At the keynote NVIDIA presented RTX Spark not as a one-off product but as the first generation of a permanent PC product family, with a desktop, laptop and workstation planned for each future architecture generation. The company showed a multi-generation roadmap on stage that extends beyond the current Grace Blackwell parts.[8][9]
The following roadmap reflects forward-looking statements and dates that NVIDIA presented as plans; the future generations are not shipping products, and details are subject to change.
| Generation | CPU + GPU architecture | Memory | Reported timeframe |
|---|---|---|---|
| RTX Spark (current) | Grace + Blackwell | LPDDR5X | 2026 |
| Vera Rubin Spark | Vera + Rubin (Vera Rubin) | LPDDR6 | 2027 to 2028 |
| Rosa Feynman Spark | Rosa + Feynman | next-generation memory | 2029 to 2030 |
NVIDIA's roadmap pairs each future client Spark with the corresponding generation of its broader platform, so the consumer parts track the same Vera Rubin and Rosa Feynman names NVIDIA uses for its data-center and workstation systems, including the move to LPDDR6 memory in the Vera Rubin generation. Press outlets reported slightly different exact years for the later parts because NVIDIA's slide listed them as windows rather than single dates, which is why the table above gives ranges.[8][9][10]
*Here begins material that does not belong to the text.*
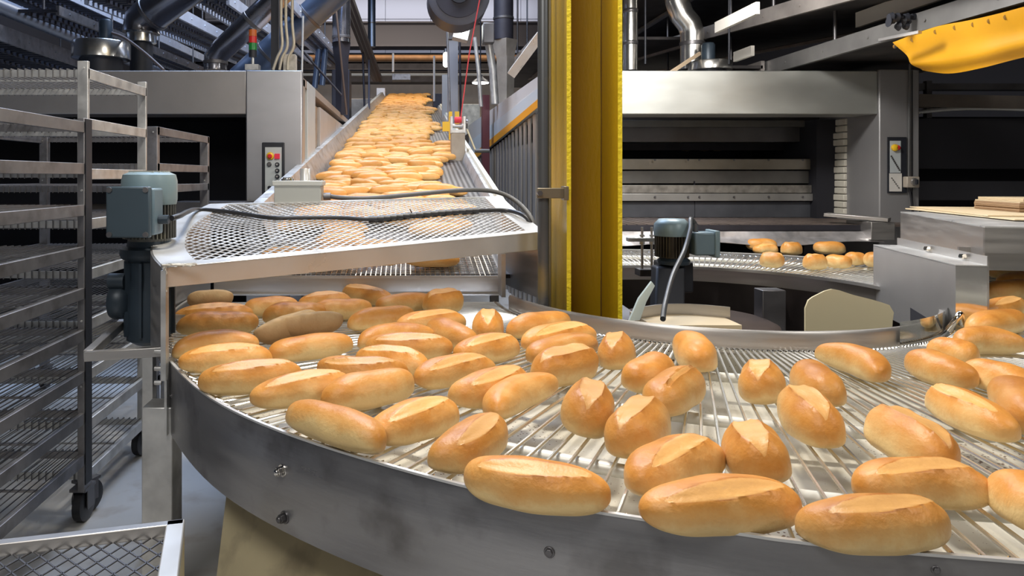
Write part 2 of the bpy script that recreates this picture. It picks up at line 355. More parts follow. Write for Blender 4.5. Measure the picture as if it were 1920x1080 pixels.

RTX Spark marks NVIDIA's most direct entry into the mainstream Windows PC processor market, a space long dominated by AMD and Intel x86 chips and, more recently, by Arm-based parts from Qualcomm. By combining a custom Grace Arm CPU with its own Blackwell GPU and a unified-memory design, NVIDIA is applying the architectural approach behind its data-center success to consumer hardware, and pairing it with Microsoft's Windows roadmap to push a vision of the PC as a local agentic AI platform. Commentators also compared the unified CPU-GPU-memory design to Apple silicon, while noting that NVIDIA's stated multi-generation commitment is meant to signal that the effort is durable rather than a single experiment.[1][4][8]